The Impact of Higher Interest Rates: Opportunities and Strategies for CRE Investors

Over the last two years, interest rates headed in one direction: up. Back in January 2022, the Federal Funds Effective Rate was 0.08%. Fast-forward to year-end 2023, and the rate was 5.33%. The question is less about the “what” and more about the “why” and the “how.” Specifically, why are rates rising, and more importantly, how does this impact commercial real estate investing?

Why Interest Rates Have Been Rising

Interest rates have gone up because the Federal Reserve has been trying to curb inflation. Inflation sat at 8.2% in November of 2022, which was more than quadruple the Fed’s target of 2.0%. So far, the Fed’s strategy has worked. Consumer prices only went up a relatively mild 3.2% through October 2023, which is welcomed news for those waiting to see prices drop. However, higher interest rates can also bring good news for commercial real estate investment strategies.

Rising Interest Rates Can Produce More Purchasing Opportunities

Rising interest rates can result in opportunities to purchase properties from distressed sellers — particularly those with variable interest rates. No one can foresee the future, so even prudent investors may have agreed to a variable rate and now find themselves unable to make their payments. Some property owners may be willing to part with their CRE asset for what they owe on their loan — or maybe even less — just to get it off their books. It may also be possible to find good deals in the foreclosure market as banks look to offload properties they’ve reclaimed. At the same time, rising interest rates also make it easier to get better deals in the traditional CRE market because there may be less competition.

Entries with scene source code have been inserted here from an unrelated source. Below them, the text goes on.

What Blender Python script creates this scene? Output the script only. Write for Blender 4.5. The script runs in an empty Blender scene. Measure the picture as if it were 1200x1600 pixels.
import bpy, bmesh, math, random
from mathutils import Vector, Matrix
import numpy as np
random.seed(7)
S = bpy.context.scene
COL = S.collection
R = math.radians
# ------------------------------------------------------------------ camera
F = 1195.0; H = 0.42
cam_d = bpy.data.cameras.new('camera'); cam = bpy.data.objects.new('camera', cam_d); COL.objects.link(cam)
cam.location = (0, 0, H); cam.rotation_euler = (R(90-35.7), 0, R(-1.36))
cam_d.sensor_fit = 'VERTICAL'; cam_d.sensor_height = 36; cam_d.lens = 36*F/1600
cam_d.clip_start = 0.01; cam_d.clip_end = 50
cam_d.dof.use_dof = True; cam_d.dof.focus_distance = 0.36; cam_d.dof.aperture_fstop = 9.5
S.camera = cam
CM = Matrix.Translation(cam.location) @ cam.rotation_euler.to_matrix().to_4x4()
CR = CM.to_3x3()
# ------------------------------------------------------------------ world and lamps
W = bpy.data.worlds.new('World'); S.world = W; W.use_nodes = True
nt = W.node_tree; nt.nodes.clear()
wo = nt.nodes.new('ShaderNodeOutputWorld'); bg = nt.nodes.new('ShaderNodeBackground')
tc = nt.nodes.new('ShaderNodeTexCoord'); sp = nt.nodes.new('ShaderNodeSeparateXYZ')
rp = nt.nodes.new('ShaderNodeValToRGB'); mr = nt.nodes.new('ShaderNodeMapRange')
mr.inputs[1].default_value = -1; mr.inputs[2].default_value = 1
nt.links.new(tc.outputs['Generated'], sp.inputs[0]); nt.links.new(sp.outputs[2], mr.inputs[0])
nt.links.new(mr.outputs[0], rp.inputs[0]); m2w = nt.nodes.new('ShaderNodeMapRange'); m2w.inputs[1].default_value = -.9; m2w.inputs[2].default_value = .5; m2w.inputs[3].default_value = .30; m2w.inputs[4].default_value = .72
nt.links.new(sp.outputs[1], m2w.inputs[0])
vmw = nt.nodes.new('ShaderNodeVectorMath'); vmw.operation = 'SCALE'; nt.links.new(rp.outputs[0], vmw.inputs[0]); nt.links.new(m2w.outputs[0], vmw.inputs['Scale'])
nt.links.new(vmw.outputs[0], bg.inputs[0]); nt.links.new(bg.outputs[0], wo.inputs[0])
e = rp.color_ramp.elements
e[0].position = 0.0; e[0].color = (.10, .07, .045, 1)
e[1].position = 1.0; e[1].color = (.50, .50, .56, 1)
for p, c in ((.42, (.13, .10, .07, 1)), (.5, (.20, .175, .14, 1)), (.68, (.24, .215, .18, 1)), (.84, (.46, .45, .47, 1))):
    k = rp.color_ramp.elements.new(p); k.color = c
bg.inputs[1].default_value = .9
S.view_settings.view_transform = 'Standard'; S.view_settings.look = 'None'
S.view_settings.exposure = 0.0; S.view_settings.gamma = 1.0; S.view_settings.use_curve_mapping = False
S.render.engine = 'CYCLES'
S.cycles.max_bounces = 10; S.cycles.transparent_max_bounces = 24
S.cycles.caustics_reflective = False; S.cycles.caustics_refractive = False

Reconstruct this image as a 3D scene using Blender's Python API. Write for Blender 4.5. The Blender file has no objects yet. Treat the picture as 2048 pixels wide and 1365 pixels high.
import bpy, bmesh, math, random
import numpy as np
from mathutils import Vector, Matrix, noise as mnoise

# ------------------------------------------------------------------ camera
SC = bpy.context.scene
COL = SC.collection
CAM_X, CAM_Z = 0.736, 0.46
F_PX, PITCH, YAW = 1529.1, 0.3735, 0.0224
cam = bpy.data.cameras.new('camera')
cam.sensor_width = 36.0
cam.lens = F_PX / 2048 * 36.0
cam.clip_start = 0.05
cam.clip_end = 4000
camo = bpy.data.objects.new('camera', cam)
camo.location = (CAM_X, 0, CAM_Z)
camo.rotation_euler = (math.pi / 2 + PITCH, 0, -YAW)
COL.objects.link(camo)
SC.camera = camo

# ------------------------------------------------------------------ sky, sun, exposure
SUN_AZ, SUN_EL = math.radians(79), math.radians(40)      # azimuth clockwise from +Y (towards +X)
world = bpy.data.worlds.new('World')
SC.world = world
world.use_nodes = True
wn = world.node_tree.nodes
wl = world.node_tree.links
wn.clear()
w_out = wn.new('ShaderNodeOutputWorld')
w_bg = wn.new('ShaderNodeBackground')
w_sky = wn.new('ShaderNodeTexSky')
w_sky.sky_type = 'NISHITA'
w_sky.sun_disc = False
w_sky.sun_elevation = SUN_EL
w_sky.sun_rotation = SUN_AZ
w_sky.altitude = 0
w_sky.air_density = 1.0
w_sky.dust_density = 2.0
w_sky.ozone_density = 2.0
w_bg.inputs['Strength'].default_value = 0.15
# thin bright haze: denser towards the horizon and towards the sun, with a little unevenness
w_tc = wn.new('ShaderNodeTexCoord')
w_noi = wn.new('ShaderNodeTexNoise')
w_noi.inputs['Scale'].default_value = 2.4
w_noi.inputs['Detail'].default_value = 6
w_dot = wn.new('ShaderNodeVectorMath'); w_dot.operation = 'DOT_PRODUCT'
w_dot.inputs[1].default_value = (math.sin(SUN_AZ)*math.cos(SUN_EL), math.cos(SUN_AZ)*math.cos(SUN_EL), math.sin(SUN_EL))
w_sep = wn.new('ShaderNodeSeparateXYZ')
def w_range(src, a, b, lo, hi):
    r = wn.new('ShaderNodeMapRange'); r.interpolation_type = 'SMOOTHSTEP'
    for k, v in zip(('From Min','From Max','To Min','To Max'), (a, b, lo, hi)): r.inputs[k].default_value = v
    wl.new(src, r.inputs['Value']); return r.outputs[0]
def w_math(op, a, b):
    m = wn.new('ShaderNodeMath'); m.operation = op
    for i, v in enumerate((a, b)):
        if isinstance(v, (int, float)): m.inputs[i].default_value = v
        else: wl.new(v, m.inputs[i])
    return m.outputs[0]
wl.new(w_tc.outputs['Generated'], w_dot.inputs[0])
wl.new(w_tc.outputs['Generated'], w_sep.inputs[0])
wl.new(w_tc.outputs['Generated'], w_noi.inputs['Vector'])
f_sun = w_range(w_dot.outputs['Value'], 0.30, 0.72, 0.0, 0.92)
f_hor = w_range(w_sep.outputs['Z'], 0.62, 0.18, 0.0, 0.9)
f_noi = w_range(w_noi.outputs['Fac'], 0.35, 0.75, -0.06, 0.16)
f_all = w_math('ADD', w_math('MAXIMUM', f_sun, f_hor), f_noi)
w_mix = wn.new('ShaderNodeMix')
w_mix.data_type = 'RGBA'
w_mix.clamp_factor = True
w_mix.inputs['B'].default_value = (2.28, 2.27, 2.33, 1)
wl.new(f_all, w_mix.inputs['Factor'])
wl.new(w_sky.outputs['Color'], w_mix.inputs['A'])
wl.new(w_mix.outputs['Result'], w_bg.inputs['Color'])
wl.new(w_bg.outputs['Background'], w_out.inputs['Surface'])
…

Higher Interest Rates May Present Negotiation Opportunities

When interest rates rise, fewer people compete for commercial properties, which puts an investor in a better position when it’s time to negotiate prices. When interest rates were low, it cost much less to borrow money, which encouraged many buyers to make sizable offers on properties. Now that interest rates are higher, many of those investors are staying on the sidelines. Without several buyers vying for their property, sellers may be motivated to agree to a lower price. When in front of a motivated seller, a buyer has more power at the negotiating table.

Rising Interest Rates Can Strengthen CRE as a Hedging Tool

CRE owners may be able to realize better-than-average returns due to higher rental rates during an inflation-driven economy. As is the case in the current economy, interest rates rose because inflation was on the way up. When inflation rises, it often takes rental prices along with it. For instance, while inflation peaked in the summer of 2022, rental rates in many sectors of CRE have continued to grow. For CRE owners, this could mean short-term gains that offset other assets that may have sub-par performances during inflationary periods.

While it’s impossible to tell for certain if or when interest rates will reverse course, those investing in commercial real estate can take advantage of the opportunities this presents. If investors have the financing they need, now may be a good time to purchase CRE assets, especially if they can find good deals in the distressed or foreclosure market. With fewer buyers throwing their hats in the ring, it may be possible to negotiate better deals and build a more robust CRE portfolio.